'''
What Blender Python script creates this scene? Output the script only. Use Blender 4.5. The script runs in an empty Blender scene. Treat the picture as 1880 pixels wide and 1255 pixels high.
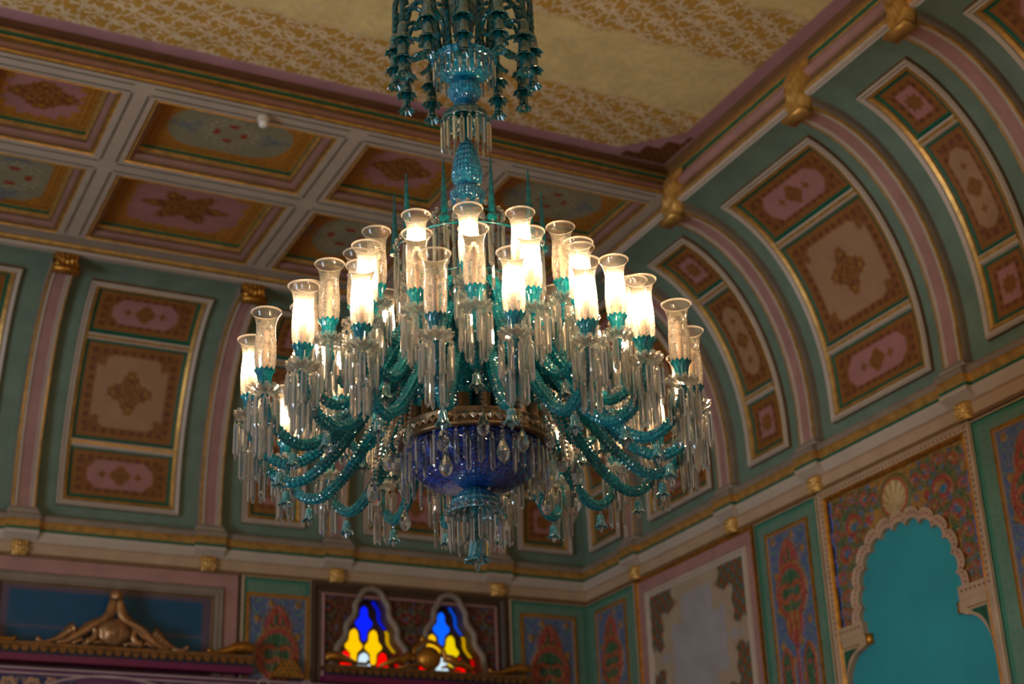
import bpy, bmesh, math, random
import numpy as np
from math import sin, cos, pi, radians, sqrt
random.seed(7)
rng = np.random.default_rng(5)
scn = bpy.context.scene
COL = scn.collection
U = 1.6                                   # metres per wall unit (one wide bay)

# ---------------------------------------------------------------- camera
CAM = np.array([-4.576385, -8.098319, -2.454010])
R_ = np.array([0.8970116, -0.4406301, -0.0348608])
U_ = np.array([-0.1455941, -0.3690170, 0.9179481])
F_ = np.array([0.4173398, 0.8183346, 0.3951657])
from mathutils import Matrix, Vector
cd = bpy.data.cameras.new('camera')
cam = bpy.data.objects.new('camera', cd); COL.objects.link(cam)
M = Matrix.Identity(4)
for i in range(3):
    M[i][0] = R_[i]; M[i][1] = U_[i]; M[i][2] = -F_[i]; M[i][3] = CAM[i] * U
cam.matrix_world = M
cd.sensor_width = 36.0
cd.lens = 2864.067 / 1880 * 36
cd.clip_start = 0.05
cd.dof.use_dof = True
cd.dof.focus_distance = 6.75
cd.dof.aperture_fstop = 1.9
scn.camera = cam

# ---------------------------------------------------------------- world, lights, exposure
w = bpy.data.worlds.new('hall_air'); scn.world = w; w.use_nodes = True
bg = w.node_tree.nodes['Background']
bg.inputs[0].default_value = (1.0, 0.82, 0.66, 1)
bg.inputs[1].default_value = 0.175
scn.view_settings.view_transform = 'Standard'
scn.view_settings.look = 'None'
scn.view_settings.gamma = 1.0
scn.view_settings.use_curve_mapping = False
scn.view_settings.exposure = 0.22
BULB = 270.0
def area_light(name, loc, target, sx, sy, power, color):
    ld = bpy.data.lights.new(name, 'AREA'); ld.shape = 'RECTANGLE'
    ld.size = sx; ld.size_y = sy; ld.energy = power; ld.color = color
    o = bpy.data.objects.new(name, ld); COL.objects.link(o)
    o.location = loc
    o.rotation_euler = (Vector(target) - Vector(loc)).to_track_quat('-Z', 'Y').to_euler()
    return o
# tall daylight windows of the hall, low on the side across from the arcaded wall
area_light('daylight_window', (-14.0, -8.0, -3.8), (0, -4.5, -2.0), 3.0, 3.4, 430, (0.66, 0.82, 1.0))
area_light('daylight_window', (-9.0, -17.0, -5.5), (-3, -3, 0.5), 5.0, 3.5, 60, (1.0, 0.86, 0.70))
cy = scn.cycles
cy.max_bounces = 14; cy.transmission_bounces = 12; cy.transparent_max_bounces = 32
cy.diffuse_bounces = 3; cy.glossy_bounces = 4
cy.caustics_reflective = False; cy.caustics_refractive = False
cy.sample_clamp_indirect = 14.0
cy.blur_glossy = 0.6

# ---------------------------------------------------------------- helpers
def S(r, g, b):
    c = np.array([r, g, b], float) / 255
    return np.where(c <= 0.04045, c / 12.92, ((c + 0.055) / 1.055) ** 2.4)

def mat(name, col, rough=0.5, metal=0.0, noise=0.12, scale=6.0, trans=0.0, ior=1.5, spec=0.5, emit=None, strength=0, bump=0.0):
    m = bpy.data.materials.new(name); m.use_nodes = True
    nt = m.node_tree; b = nt.nodes['Principled BSDF']
    b.inputs['Base Color'].default_value = (*col, 1)
    b.inputs['Roughness'].default_value = rough
    b.inputs['Metallic'].default_value = metal
    b.inputs['IOR'].default_value = ior
    b.inputs['Transmission Weight'].default_value = trans
    b.inputs['Specular IOR Level'].default_value = spec
    if emit is not None:
        b.inputs['Emission Color'].default_value = (*emit, 1)
        b.inputs['Emission Strength'].default_value = strength
    if noise:
        tc = nt.nodes.new('ShaderNodeTexCoord'); n = nt.nodes.new('ShaderNodeTexNoise')
        n.inputs['Scale'].default_value = scale; n.inputs['Detail'].default_value = 4
        nt.links.new(tc.outputs['Object'], n.inputs['Vector'])
        mr = nt.nodes.new('ShaderNodeMapRange')
        mr.inputs['From Min'].default_value = 0.3; mr.inputs['From Max'].default_value = 0.7
        mr.inputs['To Min'].default_value = 1 - noise; mr.inputs['To Max'].default_value = 1 + noise
        nt.links.new(n.outputs['Fac'], mr.inputs['Value'])
        mx = nt.nodes.new('ShaderNodeVectorMath'); mx.operation = 'MULTIPLY'
        mx.inputs[0].default_value = tuple(col)
        nt.links.new(mr.outputs['Result'], mx.inputs[1])
        nt.links.new(mx.outputs['Vector'], b.inputs['Base Color'])
        if bump:
            bp = nt.nodes.new('ShaderNodeBump'); bp.inputs['Strength'].default_value = bump; bp.inputs['Distance'].default_value = 0.01
            nt.links.new(n.outputs['Fac'], bp.inputs['Height']); nt.links.new(bp.outputs['Normal'], b.inputs['Normal'])
    return m

def painted_mat(name, rough=0.55, metal=0.0):
    m = bpy.data.materials.new(name); m.use_nodes = True
    nt = m.node_tree; b = nt.nodes['Principled BSDF']
    a = nt.nodes.new('ShaderNodeAttribute'); a.attribute_name = 'paint'
    n = nt.nodes.new('ShaderNodeTexNoise'); n.inputs['Scale'].default_value = 5; n.inputs['Detail'].default_value = 5
    tc = nt.nodes.new('ShaderNodeTexCoord'); nt.links.new(tc.outputs['Object'], n.inputs['Vector'])
    mr = nt.nodes.new('ShaderNodeMapRange'); mr.inputs['From Min'].default_value = .3; mr.inputs['From Max'].default_value = .7
    mr.inputs['To Min'].default_value = .9; mr.inputs['To Max'].default_value = 1.08
    nt.links.new(n.outputs['Fac'], mr.inputs['Value'])
    mx = nt.nodes.new('ShaderNodeVectorMath'); mx.operation = 'MULTIPLY'
    nt.links.new(a.outputs['Color'], mx.inputs[0]); nt.links.new(mr.outputs['Result'], mx.inputs[1])
    nt.links.new(mx.outputs['Vector'], b.inputs['Base Color'])
    b.inputs['Roughness'].default_value = rough; b.inputs['Metallic'].default_value = metal
    return m

# room paints
C_GREEN = S(108, 126, 106); C_CREAM = S(188, 168, 148); C_PINK = S(166, 120, 110); C_BROWN = S(104, 72, 42)
C_DKGREEN = S(6, 92, 66); C_PURPLE = S(150, 108, 114); C_BEIGE = S(182, 150, 118); C_GREY = S(140, 122, 104)
M_GREEN = mat('cove_green_paint', C_GREEN, .6)
M_CREAM = mat('cream_paint', C_CREAM, .5, noise=.06)
M_STRIPE = mat('grey_line_paint', S(120, 112, 98), .5)
M_PINK = mat('pink_paint', C_PINK, .55)
M_ROSE = mat('dusky_rose_paint', S(146, 104, 92), .5)
M_BROWN = mat('brown_paint', S(120, 86, 50), .5)
M_DK = mat('dark_brown_paint', S(74, 54, 36), .55)
M_DKGREEN = mat('dark_green_paint', C_DKGREEN, .4)
M_PURPLE = mat('mauve_paint', C_PURPLE, .6)
M_BEIGE = mat('beige_paint', C_BEIGE, .55, noise=.1)
M_GREY = mat('taupe_paint', C_GREY, .5)
M_GOLD = mat('gold_leaf', S(204, 156, 82), .42, metal=.6, noise=.25, scale=14, bump=.25)
M_OLDGOLD = mat('old_gilding', S(190, 128, 48), .38, metal=.8, noise=.3, scale=18, bump=.3)
M_BRONZE = mat('bronze_gilding', S(168, 122, 80), .38, metal=.65, noise=.25, scale=14)
M_DARKGILT = mat('tarnished_gilding', S(128, 88, 46), .45, metal=.6, noise=.3, scale=16)
M_PAINT = painted_mat('painted_ornament')
M_CEIL = painted_mat('painted_ceiling_damask', .6)
M_TEAL = mat('teal_niche_plaster', S(44, 146, 152), .6, noise=.12, scale=1.6)
M_MAUVEPANEL = mat('wine_wood', S(110, 20, 66), .35)
M_DARKBLUE = mat('dark_blue_paint', S(12, 34, 62), .4)
M_WHITE = mat('white_plastic', S(225, 215, 200), .4, noise=0)

class MB:
    def __init__(s): s.v = []; s.f = []; s.m = []; s.n = 0
    def add(s, v, f, mi=0):
        v = np.asarray(v, float); s.v.append(v)
        for i, q in enumerate(f):
            s.f.append(tuple(int(k) + s.n for k in q)); s.m.append(mi if np.isscalar(mi) else mi[i])
        s.n += len(v)
    def grid(s, P, mi=0, closed=False):          # P: (nu, nv, 3)
        nu, nv = P.shape[:2]; v = P.reshape(-1, 3); f = []; ms = []
        for i in range(nu - (0 if closed else 1)):
            i2 = (i + 1) % nu
            for j in range(nv - 1):
                f.append((i * nv + j, i2 * nv + j, i2 * nv + j + 1, i * nv + j + 1)); ms.append(mi if np.isscalar(mi) else mi[j])
        s.add(v, f, ms)
    def box(s, a, b, mi=0, fn=None):
        x0, y0, z0 = a; x1, y1, z1 = b
        v = [(x, y, z) for x in (x0, x1) for y in (y0, y1) for z in (z0, z1)]
        if fn: v = [fn(*p) for p in v]
        s.add(v, [(0, 1, 3, 2), (4, 6, 7, 5), (0, 4, 5, 1), (2, 3, 7, 6), (0, 2, 6, 4), (1, 5, 7, 3)], mi)
    def tube(s, pts, rad, n=10, mi=0, mod=None, cap=True):
        pts = np.asarray(pts, float); N = len(pts)
        rad = np.full(N, rad) if np.isscalar(rad) else np.asarray(rad)
        T = np.gradient(pts, axis=0); T /= np.linalg.norm(T, axis=1)[:, None] + 1e-12
        up = np.array([0.0, 1.0, 0.0])
        if abs(T[0] @ up) > .9: up = np.array([1.0, 0, 0])
        Nn = np.cross(up, T[0]); Nn /= np.linalg.norm(Nn); L = np.zeros((N, n, 3)); acc = 0
        for i in range(N):
            Nn = Nn - T[i] * (Nn @ T[i]); Nn /= np.linalg.norm(Nn); B = np.cross(T[i], Nn)
            if i: acc += np.linalg.norm(pts[i] - pts[i - 1])
            for k in range(n):
                a = 2 * pi * k / n
                rr = rad[i] * (1 if mod is None else mod(a, acc))
                L[i, k] = pts[i] + rr * (cos(a) * Nn + sin(a) * B)
        f = [(i * n + k, i * n + (k + 1) % n, (i + 1) * n + (k + 1) % n, (i + 1) * n + k) for i in range(N - 1) for k in range(n)]
        if cap: f += [tuple(range(n))[::-1], tuple((N - 1) * n + k for k in range(n))]
        s.add(L.reshape(-1, 3), f, mi)
    def lathe(s, prof, n=24, mi=0, mod=None, c=(0, 0, 0)):
        prof = np.asarray(prof, float); N = len(prof); v = np.zeros((N, n, 3))
        for k in range(n):
            a = 2 * pi * k / n
            for i, (r, z) in enumerate(prof):
                q = (1, 0) if mod is None else mod(a, i / (N - 1))
                v[i, k] = (c[0] + r * q[0] * cos(a), c[1] + r * q[0] * sin(a), c[2] + z + q[1])
        f = [(i * n + k, i * n + (k + 1) % n, (i + 1) * n + (k + 1) % n, (i + 1) * n + k) for i in range(N - 1) for k in range(n)]
        s.add(v.reshape(-1, 3), f, mi)
    def mesh(s, name, mats, smooth=False, scale=1.0):
        me = bpy.data.meshes.new(name)
        V = np.concatenate(s.v) * scale
        me.from_pydata(V.tolist(), [], s.f)
        for m in (mats if isinstance(mats, (list, tuple)) else [mats]): me.materials.append(m)
        me.polygons.foreach_set('material_index', np.array(s.m, dtype=np.int32))
        if smooth: me.polygons.foreach_set('use_smooth', np.ones(len(s.f), dtype=bool))
        me.update()
        return me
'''
* [Written task]: Pictures are excluded; extract exactly the lines from the start of the data through the line that holds "scn.camera = cam", both ends included.

* [Result of this exercise]:
What Blender Python script creates this scene? Output the script only. Use Blender 4.5. The script runs in an empty Blender scene. Treat the picture as 1880 pixels wide and 1255 pixels high.
import bpy, bmesh, math, random
import numpy as np
from math import sin, cos, pi, radians, sqrt
random.seed(7)
rng = np.random.default_rng(5)
scn = bpy.context.scene
COL = scn.collection
U = 1.6                                   # metres per wall unit (one wide bay)

# ---------------------------------------------------------------- camera
CAM = np.array([-4.576385, -8.098319, -2.454010])
R_ = np.array([0.8970116, -0.4406301, -0.0348608])
U_ = np.array([-0.1455941, -0.3690170, 0.9179481])
F_ = np.array([0.4173398, 0.8183346, 0.3951657])
from mathutils import Matrix, Vector
cd = bpy.data.cameras.new('camera')
cam = bpy.data.objects.new('camera', cd); COL.objects.link(cam)
M = Matrix.Identity(4)
for i in range(3):
    M[i][0] = R_[i]; M[i][1] = U_[i]; M[i][2] = -F_[i]; M[i][3] = CAM[i] * U
cam.matrix_world = M
cd.sensor_width = 36.0
cd.lens = 2864.067 / 1880 * 36
cd.clip_start = 0.05
cd.dof.use_dof = True
cd.dof.focus_distance = 6.75
cd.dof.aperture_fstop = 1.9
scn.camera = cam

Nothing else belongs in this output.